Lorsque Daniel Bussmann, à la tête d'une entreprise familiale à Lucerne, a reçu une facture de l'Office des migrations, il a eu du mal à croire ce qu'il lisait. La raison de cette facture: il avait engagé un collaborateur ukrainien.
Son nouveau collaborateur, Andrian Pavel, lui a été présenté par une connaissance chez qui l'Ukrainien était hébergé, dans le village voisin. Afin de valider juridiquement l'embauche, Daniel Bussmann a dû envoyer le contrat de travail à l'office des migrations du canton, lequel a ensuite répondu avec la facture en question.
L'entrepreneur doit maintenant verser 95 francs à l'Office des migrations de Lucerne, auxquels s'ajoutent 3 francs de frais de port. Un accord a finalement été trouvé pour qu'Andrian Pavel puisse continuer à travailler dans l'entreprise familiale.
Certes, les personnes bénéficiant du statut de protection S peuvent travailler en Suisse. Mais il leur faut au préalable une autorisation de l'autorité cantonale du marché du travail. Car ces dernières doivent veiller à ce qu'il n'y ait pas de dumping salarial. Et dans le canton de Lucerne, ce contrôle est taxé!
Daniel Bussmann ne s'oppose pas à ces contrôles, mais il conteste les coûts qu'ils engendrent: «Je ne suis pas prêt à payer cette facture», explique-t-il. Il a engagé une personne qui s'est révélé être un collaborateur assidu et qui ne reçoit plus d'argent de l'office du chômage: «Que le canton exige en contrepartie une taxe, je ne le comprends vraiment pas.» Son entreprise pourrait facilement payer ce montant, mais Daniel Bussmann refuse.
La pratique est de moins en moins populaire
Dans le canton de Berne ou de Zurich, la même autorisation ne coûte rien. Mais l'office des migrations de Lucerne se défend en disant que, conformément à une directive cantonale, «l'ordonnance sur les émoluments de la Confédération s'applique».
Un échange de courriels montre pourtant que même au sein de l'administration lucernoise, la pratique est de moins en moins populaire: «Nos conseillers commencent à manquer d'arguments pour justifier l'embauche de personnes avec un statut de protection S», écrit une collaboratrice.
Le conseiller fédéral Beat Jans, lui, a récemment indiqué qu'il attendait des employeurs qu'ils engagent des personnes originaires d'Ukraine. D'ici fin 2024, le Conseil fédéral souhaite ainsi que 40% des personnes aptes à travailler et bénéficiant du statut de protection S trouvent un emploi. D'où l'intérêt pour les entreprises d'embaucher davantage de réfugiés.
Comment faciliter l'accès des réfugiés à une activité professionnelle?
Mais Daniel Bussmann ne croit pas un mot de la déclaration de Beat Jans.

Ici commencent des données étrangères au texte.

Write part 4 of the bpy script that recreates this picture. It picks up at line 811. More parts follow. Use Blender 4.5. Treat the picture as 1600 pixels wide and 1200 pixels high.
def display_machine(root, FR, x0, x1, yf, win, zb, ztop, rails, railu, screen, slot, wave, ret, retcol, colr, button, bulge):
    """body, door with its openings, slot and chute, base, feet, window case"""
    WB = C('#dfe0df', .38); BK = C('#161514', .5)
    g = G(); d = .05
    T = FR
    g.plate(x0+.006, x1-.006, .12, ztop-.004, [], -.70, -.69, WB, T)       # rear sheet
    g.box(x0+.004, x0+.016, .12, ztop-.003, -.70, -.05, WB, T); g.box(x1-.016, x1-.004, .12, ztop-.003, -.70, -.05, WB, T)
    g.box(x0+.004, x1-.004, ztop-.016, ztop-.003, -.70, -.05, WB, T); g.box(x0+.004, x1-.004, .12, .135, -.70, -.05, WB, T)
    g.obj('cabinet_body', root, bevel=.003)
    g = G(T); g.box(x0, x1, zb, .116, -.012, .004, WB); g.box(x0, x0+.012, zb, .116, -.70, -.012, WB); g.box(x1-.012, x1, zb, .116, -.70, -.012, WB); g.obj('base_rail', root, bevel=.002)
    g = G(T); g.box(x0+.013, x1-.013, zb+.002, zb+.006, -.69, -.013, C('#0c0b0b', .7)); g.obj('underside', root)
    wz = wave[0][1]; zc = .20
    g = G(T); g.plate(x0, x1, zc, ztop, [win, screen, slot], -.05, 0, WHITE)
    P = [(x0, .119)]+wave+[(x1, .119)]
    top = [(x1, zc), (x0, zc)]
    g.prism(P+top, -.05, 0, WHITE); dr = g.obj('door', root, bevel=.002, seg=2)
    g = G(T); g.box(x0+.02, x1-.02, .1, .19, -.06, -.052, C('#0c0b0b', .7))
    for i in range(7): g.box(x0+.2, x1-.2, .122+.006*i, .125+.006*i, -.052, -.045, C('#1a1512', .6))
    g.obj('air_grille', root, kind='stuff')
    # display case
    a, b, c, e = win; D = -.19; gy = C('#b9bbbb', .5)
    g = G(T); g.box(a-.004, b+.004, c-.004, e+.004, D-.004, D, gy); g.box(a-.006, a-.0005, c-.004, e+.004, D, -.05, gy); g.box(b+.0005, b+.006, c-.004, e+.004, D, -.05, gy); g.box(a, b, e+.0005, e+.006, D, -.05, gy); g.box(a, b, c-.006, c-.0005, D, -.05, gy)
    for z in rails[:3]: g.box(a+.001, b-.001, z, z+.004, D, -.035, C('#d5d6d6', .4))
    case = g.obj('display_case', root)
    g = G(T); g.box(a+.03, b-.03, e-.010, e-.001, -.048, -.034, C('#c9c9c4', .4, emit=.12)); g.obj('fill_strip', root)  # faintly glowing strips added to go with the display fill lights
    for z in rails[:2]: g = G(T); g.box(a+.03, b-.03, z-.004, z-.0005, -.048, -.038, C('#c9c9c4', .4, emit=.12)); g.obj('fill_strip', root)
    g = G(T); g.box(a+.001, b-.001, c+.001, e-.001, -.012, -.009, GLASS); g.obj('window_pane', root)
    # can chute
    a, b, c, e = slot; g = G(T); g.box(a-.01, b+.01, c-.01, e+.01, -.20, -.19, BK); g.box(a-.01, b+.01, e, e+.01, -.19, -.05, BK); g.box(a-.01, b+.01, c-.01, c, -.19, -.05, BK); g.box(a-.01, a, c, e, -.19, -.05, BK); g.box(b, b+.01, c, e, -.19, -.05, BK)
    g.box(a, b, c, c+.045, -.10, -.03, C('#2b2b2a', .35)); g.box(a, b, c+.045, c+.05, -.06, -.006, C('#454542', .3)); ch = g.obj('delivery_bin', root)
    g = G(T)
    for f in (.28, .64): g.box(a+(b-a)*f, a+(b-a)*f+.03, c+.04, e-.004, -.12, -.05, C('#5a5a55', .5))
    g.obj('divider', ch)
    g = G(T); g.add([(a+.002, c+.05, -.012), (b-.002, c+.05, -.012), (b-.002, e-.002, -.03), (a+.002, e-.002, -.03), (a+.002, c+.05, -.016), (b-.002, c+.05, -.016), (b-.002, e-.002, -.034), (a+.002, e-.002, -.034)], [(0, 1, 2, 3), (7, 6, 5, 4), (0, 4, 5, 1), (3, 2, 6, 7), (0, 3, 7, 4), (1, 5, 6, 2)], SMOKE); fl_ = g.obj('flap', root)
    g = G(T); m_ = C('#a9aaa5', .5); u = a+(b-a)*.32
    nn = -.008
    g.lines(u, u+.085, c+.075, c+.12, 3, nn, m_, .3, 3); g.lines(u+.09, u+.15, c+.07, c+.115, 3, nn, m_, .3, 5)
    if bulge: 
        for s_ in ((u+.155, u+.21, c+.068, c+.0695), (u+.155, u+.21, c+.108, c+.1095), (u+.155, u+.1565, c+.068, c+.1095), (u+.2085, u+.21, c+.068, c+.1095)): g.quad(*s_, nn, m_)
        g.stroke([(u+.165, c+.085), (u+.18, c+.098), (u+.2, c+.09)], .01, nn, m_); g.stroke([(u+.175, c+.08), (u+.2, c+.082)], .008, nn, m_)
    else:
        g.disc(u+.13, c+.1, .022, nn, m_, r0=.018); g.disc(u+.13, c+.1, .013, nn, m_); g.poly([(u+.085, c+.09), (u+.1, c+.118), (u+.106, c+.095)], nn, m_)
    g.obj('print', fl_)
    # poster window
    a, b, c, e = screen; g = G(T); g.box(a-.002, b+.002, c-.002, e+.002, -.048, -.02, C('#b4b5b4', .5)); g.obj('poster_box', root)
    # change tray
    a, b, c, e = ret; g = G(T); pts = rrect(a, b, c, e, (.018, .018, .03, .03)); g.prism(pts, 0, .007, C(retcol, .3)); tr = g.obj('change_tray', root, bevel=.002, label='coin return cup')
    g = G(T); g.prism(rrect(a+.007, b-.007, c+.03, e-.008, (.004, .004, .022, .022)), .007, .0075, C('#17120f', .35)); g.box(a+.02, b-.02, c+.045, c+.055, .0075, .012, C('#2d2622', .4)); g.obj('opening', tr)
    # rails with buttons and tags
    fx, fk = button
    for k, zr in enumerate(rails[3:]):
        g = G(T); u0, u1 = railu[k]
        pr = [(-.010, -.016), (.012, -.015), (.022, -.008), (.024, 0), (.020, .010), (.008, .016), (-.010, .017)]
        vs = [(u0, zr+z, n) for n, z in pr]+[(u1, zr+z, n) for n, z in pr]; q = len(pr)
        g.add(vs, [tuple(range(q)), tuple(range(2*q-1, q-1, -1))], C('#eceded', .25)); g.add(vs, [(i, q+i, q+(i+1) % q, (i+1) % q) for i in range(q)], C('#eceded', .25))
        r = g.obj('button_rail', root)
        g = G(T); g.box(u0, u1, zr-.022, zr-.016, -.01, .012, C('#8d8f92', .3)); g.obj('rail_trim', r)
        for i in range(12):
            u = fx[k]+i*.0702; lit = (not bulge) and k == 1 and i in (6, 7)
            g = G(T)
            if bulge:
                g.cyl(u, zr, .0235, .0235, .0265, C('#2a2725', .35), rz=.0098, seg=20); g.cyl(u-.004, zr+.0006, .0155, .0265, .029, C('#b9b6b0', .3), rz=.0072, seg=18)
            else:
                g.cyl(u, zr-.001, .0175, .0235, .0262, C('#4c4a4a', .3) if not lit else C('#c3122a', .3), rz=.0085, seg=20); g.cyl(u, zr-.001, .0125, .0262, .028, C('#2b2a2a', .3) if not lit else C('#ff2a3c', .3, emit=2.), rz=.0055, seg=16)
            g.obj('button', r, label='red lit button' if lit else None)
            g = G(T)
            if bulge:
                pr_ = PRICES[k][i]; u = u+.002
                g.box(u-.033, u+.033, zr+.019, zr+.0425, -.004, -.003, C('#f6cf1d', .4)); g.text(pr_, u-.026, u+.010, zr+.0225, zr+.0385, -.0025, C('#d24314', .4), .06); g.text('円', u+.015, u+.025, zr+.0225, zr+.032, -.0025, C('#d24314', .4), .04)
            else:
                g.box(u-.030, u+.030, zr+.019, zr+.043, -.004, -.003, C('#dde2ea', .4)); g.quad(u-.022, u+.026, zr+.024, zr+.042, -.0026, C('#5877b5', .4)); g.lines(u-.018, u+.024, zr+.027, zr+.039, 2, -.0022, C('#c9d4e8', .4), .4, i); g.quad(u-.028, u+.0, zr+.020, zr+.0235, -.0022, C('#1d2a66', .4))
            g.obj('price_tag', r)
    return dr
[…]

Il estime au contraire que les autorités lui ont mis des bâtons dans les roues lorsqu'il fallait embaucher un réfugié.
Le chef d'entreprise ajoute qu'il aurait volontiers engagé son nouveau collaborateur ukrainien à temps partiel, afin que celui-ci puisse suivre un cours d'allemand à l'Office régional de placement (ORP), un jour par semaine. Mais l'ORP n'a rien voulu entendre: soit on paie à Andrian Pavel 5 cours par semaine, soit on ne le paie pas du tout, lui a-t-on dit. Résultat: Andrian Pavel ne suit pas de cours d'allemand.
Pour échanger, Daniel Bussmann et son collaborateur ukrainien échangent donc via une application de traduction. Pas de quoi démoraliser Andrian Pavel: «Je veux travailler et je suis très heureux de pouvoir le faire ici», lâche-t-il timidement.
L'autorisation obligatoire d'obtenir des personnes bénéficiant du statut de protection S pourrait toutefois bientôt tomber. Le Parlement à Berne est favorable au renoncement de l'autorisation obligatoire en vigueur, en d'une obligation d'annonce, afin de faciliter l'accès à une activité professionnelle.